## Job
Output the records exactly. Include every line.

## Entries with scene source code
****************************************
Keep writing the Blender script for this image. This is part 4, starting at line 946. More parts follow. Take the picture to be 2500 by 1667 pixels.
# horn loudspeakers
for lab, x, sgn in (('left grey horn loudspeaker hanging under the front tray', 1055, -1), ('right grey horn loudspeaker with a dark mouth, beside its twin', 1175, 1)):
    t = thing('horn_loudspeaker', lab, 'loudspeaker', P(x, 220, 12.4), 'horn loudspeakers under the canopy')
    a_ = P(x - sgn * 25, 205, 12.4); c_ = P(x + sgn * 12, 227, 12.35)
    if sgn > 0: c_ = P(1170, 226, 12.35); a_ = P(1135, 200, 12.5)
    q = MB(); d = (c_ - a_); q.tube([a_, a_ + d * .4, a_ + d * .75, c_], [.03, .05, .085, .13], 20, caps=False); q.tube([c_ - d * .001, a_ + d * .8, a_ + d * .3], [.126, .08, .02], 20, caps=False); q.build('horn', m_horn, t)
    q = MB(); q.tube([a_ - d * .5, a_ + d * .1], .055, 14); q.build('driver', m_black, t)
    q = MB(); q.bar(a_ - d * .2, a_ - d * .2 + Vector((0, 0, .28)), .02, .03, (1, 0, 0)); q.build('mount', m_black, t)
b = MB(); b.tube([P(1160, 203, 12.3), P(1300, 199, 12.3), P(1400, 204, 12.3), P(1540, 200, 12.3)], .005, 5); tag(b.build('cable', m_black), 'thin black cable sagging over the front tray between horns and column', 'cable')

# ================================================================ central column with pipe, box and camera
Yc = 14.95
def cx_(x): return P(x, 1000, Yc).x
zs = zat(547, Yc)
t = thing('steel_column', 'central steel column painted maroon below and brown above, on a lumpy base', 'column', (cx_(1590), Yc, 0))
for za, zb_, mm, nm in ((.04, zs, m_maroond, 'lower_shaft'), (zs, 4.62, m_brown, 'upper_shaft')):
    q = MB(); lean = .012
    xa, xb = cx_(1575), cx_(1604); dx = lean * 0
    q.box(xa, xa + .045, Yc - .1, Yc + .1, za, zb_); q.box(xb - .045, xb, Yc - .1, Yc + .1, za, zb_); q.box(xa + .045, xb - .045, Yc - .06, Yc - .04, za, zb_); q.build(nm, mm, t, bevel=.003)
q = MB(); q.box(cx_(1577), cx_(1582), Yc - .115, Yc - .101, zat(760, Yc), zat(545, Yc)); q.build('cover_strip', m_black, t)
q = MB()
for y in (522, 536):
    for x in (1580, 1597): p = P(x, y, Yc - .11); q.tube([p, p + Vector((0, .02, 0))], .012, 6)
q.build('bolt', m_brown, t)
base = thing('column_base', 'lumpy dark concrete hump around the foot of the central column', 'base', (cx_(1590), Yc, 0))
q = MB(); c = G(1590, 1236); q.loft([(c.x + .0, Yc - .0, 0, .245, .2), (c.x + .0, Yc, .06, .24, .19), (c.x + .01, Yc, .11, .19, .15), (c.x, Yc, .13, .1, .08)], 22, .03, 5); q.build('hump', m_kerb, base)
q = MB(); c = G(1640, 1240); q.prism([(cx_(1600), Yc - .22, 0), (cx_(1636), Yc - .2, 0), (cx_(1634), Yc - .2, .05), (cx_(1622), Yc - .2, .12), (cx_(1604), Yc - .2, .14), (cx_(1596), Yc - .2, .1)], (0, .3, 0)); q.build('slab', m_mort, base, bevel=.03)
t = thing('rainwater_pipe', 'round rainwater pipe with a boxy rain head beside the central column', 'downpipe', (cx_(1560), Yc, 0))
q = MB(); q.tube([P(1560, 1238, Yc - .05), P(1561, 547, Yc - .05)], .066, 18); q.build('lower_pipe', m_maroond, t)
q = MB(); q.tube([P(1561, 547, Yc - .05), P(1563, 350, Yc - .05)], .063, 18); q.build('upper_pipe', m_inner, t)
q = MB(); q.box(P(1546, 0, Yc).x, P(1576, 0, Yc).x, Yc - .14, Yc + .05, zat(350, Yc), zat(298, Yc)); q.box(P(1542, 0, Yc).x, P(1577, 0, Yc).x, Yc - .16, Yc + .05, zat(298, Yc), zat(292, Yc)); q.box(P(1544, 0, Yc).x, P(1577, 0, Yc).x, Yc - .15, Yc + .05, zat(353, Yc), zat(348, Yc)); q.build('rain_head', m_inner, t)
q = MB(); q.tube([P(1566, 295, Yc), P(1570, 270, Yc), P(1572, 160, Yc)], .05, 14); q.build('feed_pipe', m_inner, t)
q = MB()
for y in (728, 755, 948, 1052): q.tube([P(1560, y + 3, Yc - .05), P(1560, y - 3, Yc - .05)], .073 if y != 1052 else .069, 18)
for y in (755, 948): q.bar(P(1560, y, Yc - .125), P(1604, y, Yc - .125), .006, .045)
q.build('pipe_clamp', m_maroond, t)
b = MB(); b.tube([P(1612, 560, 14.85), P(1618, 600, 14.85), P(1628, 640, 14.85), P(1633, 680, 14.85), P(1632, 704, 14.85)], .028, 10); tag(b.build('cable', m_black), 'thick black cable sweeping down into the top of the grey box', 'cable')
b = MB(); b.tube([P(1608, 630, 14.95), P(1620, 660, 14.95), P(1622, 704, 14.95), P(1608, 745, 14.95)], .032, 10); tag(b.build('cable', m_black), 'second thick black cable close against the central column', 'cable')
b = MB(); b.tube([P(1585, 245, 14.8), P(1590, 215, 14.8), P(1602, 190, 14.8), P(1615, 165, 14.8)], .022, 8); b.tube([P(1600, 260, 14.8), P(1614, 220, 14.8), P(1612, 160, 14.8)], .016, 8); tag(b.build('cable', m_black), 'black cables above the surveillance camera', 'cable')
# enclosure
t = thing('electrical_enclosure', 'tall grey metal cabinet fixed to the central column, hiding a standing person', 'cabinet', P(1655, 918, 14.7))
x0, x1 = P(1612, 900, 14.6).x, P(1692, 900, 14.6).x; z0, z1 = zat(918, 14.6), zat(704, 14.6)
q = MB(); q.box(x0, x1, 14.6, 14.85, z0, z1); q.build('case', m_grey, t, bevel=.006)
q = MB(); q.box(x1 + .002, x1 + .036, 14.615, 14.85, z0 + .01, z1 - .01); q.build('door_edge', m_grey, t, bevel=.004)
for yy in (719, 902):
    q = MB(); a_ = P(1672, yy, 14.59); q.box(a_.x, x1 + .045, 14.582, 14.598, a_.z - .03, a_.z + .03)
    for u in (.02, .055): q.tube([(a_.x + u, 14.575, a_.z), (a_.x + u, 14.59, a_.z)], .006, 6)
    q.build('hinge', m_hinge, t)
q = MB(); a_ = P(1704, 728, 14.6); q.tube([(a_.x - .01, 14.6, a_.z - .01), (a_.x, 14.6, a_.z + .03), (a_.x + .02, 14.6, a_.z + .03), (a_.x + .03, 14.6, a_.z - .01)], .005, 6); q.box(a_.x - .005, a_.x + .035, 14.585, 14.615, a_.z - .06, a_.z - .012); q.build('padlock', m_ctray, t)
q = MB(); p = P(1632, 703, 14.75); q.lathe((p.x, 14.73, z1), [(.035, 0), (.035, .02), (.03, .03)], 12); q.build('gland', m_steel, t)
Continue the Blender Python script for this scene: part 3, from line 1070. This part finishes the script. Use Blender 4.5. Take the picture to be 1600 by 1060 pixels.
****************************************
## Completed task
Keep writing the Blender script for this image. This is part 4, starting at line 946. More parts follow. Take the picture to be 2500 by 1667 pixels.
# horn loudspeakers
for lab, x, sgn in (('left grey horn loudspeaker hanging under the front tray', 1055, -1), ('right grey horn loudspeaker with a dark mouth, beside its twin', 1175, 1)):
    t = thing('horn_loudspeaker', lab, 'loudspeaker', P(x, 220, 12.4), 'horn loudspeakers under the canopy')
    a_ = P(x - sgn * 25, 205, 12.4); c_ = P(x + sgn * 12, 227, 12.35)
    if sgn > 0: c_ = P(1170, 226, 12.35); a_ = P(1135, 200, 12.5)
    q = MB(); d = (c_ - a_); q.tube([a_, a_ + d * .4, a_ + d * .75, c_], [.03, .05, .085, .13], 20, caps=False); q.tube([c_ - d * .001, a_ + d * .8, a_ + d * .3], [.126, .08, .02], 20, caps=False); q.build('horn', m_horn, t)
    q = MB(); q.tube([a_ - d * .5, a_ + d * .1], .055, 14); q.build('driver', m_black, t)
    q = MB(); q.bar(a_ - d * .2, a_ - d * .2 + Vector((0, 0, .28)), .02, .03, (1, 0, 0)); q.build('mount', m_black, t)
b = MB(); b.tube([P(1160, 203, 12.3), P(1300, 199, 12.3), P(1400, 204, 12.3), P(1540, 200, 12.3)], .005, 5); tag(b.build('cable', m_black), 'thin black cable sagging over the front tray between horns and column', 'cable')

# ================================================================ central column with pipe, box and camera
Yc = 14.95
def cx_(x): return P(x, 1000, Yc).x
zs = zat(547, Yc)
t = thing('steel_column', 'central steel column painted maroon below and brown above, on a lumpy base', 'column', (cx_(1590), Yc, 0))
for za, zb_, mm, nm in ((.04, zs, m_maroond, 'lower_shaft'), (zs, 4.62, m_brown, 'upper_shaft')):
    q = MB(); lean = .012
    xa, xb = cx_(1575), cx_(1604); dx = lean * 0
    q.box(xa, xa + .045, Yc - .1, Yc + .1, za, zb_); q.box(xb - .045, xb, Yc - .1, Yc + .1, za, zb_); q.box(xa + .045, xb - .045, Yc - .06, Yc - .04, za, zb_); q.build(nm, mm, t, bevel=.003)
q = MB(); q.box(cx_(1577), cx_(1582), Yc - .115, Yc - .101, zat(760, Yc), zat(545, Yc)); q.build('cover_strip', m_black, t)
q = MB()
for y in (522, 536):
    for x in (1580, 1597): p = P(x, y, Yc - .11); q.tube([p, p + Vector((0, .02, 0))], .012, 6)
q.build('bolt', m_brown, t)
base = thing('column_base', 'lumpy dark concrete hump around the foot of the central column', 'base', (cx_(1590), Yc, 0))
q = MB(); c = G(1590, 1236); q.loft([(c.x + .0, Yc - .0, 0, .245, .2), (c.x + .0, Yc, .06, .24, .19), (c.x + .01, Yc, .11, .19, .15), (c.x, Yc, .13, .1, .08)], 22, .03, 5); q.build('hump', m_kerb, base)
q = MB(); c = G(1640, 1240); q.prism([(cx_(1600), Yc - .22, 0), (cx_(1636), Yc - .2, 0), (cx_(1634), Yc - .2, .05), (cx_(1622), Yc - .2, .12), (cx_(1604), Yc - .2, .14), (cx_(1596), Yc - .2, .1)], (0, .3, 0)); q.build('slab', m_mort, base, bevel=.03)
t = thing('rainwater_pipe', 'round rainwater pipe with a boxy rain head beside the central column', 'downpipe', (cx_(1560), Yc, 0))
q = MB(); q.tube([P(1560, 1238, Yc - .05), P(1561, 547, Yc - .05)], .066, 18); q.build('lower_pipe', m_maroond, t)
q = MB(); q.tube([P(1561, 547, Yc - .05), P(1563, 350, Yc - .05)], .063, 18); q.build('upper_pipe', m_inner, t)
q = MB(); q.box(P(1546, 0, Yc).x, P(1576, 0, Yc).x, Yc - .14, Yc + .05, zat(350, Yc), zat(298, Yc)); q.box(P(1542, 0, Yc).x, P(1577, 0, Yc).x, Yc - .16, Yc + .05, zat(298, Yc), zat(292, Yc)); q.box(P(1544, 0, Yc).x, P(1577, 0, Yc).x, Yc - .15, Yc + .05, zat(353, Yc), zat(348, Yc)); q.build('rain_head', m_inner, t)
q = MB(); q.tube([P(1566, 295, Yc), P(1570, 270, Yc), P(1572, 160, Yc)], .05, 14); q.build('feed_pipe', m_inner, t)
q = MB()
for y in (728, 755, 948, 1052): q.tube([P(1560, y + 3, Yc - .05), P(1560, y - 3, Yc - .05)], .073 if y != 1052 else .069, 18)
for y in (755, 948): q.bar(P(1560, y, Yc - .125), P(1604, y, Yc - .125), .006, .045)
q.build('pipe_clamp', m_maroond, t)
b = MB(); b.tube([P(1612, 560, 14.85), P(1618, 600, 14.85), P(1628, 640, 14.85), P(1633, 680, 14.85), P(1632, 704, 14.85)], .028, 10); tag(b.build('cable', m_black), 'thick black cable sweeping down into the top of the grey box', 'cable')
b = MB(); b.tube([P(1608, 630, 14.95), P(1620, 660, 14.95), P(1622, 704, 14.95), P(1608, 745, 14.95)], .032, 10); tag(b.build('cable', m_black), 'second thick black cable close against the central column', 'cable')
b = MB(); b.tube([P(1585, 245, 14.8), P(1590, 215, 14.8), P(1602, 190, 14.8), P(1615, 165, 14.8)], .022, 8); b.tube([P(1600, 260, 14.8), P(1614, 220, 14.8), P(1612, 160, 14.8)], .016, 8); tag(b.build('cable', m_black), 'black cables above the surveillance camera', 'cable')
# enclosure
t = thing('electrical_enclosure', 'tall grey metal cabinet fixed to the central column, hiding a standing person', 'cabinet', P(1655, 918, 14.7))
x0, x1 = P(1612, 900, 14.6).x, P(1692, 900, 14.6).x; z0, z1 = zat(918, 14.6), zat(704, 14.6)
q = MB(); q.box(x0, x1, 14.6, 14.85, z0, z1); q.build('case', m_grey, t, bevel=.006)
q = MB(); q.box(x1 + .002, x1 + .036, 14.615, 14.85, z0 + .01, z1 - .01); q.build('door_edge', m_grey, t, bevel=.004)
for yy in (719, 902):
    q = MB(); a_ = P(1672, yy, 14.59); q.box(a_.x, x1 + .045, 14.582, 14.598, a_.z - .03, a_.z + .03)
    for u in (.02, .055): q.tube([(a_.x + u, 14.575, a_.z), (a_.x + u, 14.59, a_.z)], .006, 6)
    q.build('hinge', m_hinge, t)
q = MB(); a_ = P(1704, 728, 14.6); q.tube([(a_.x - .01, 14.6, a_.z - .01), (a_.x, 14.6, a_.z + .03), (a_.x + .02, 14.6, a_.z + .03), (a_.x + .03, 14.6, a_.z - .01)], .005, 6); q.box(a_.x - .005, a_.x + .035, 14.585, 14.615, a_.z - .06, a_.z - .012); q.build('padlock', m_ctray, t)
q = MB(); p = P(1632, 703, 14.75); q.lathe((p.x, 14.73, z1), [(.035, 0), (.035, .02), (.03, .03)], 12); q.build('gland', m_steel, t)
Continue the Blender Python script for this scene: part 3, from line 1070. This part finishes the script. Use Blender 4.5. Take the picture to be 1600 by 1060 pixels.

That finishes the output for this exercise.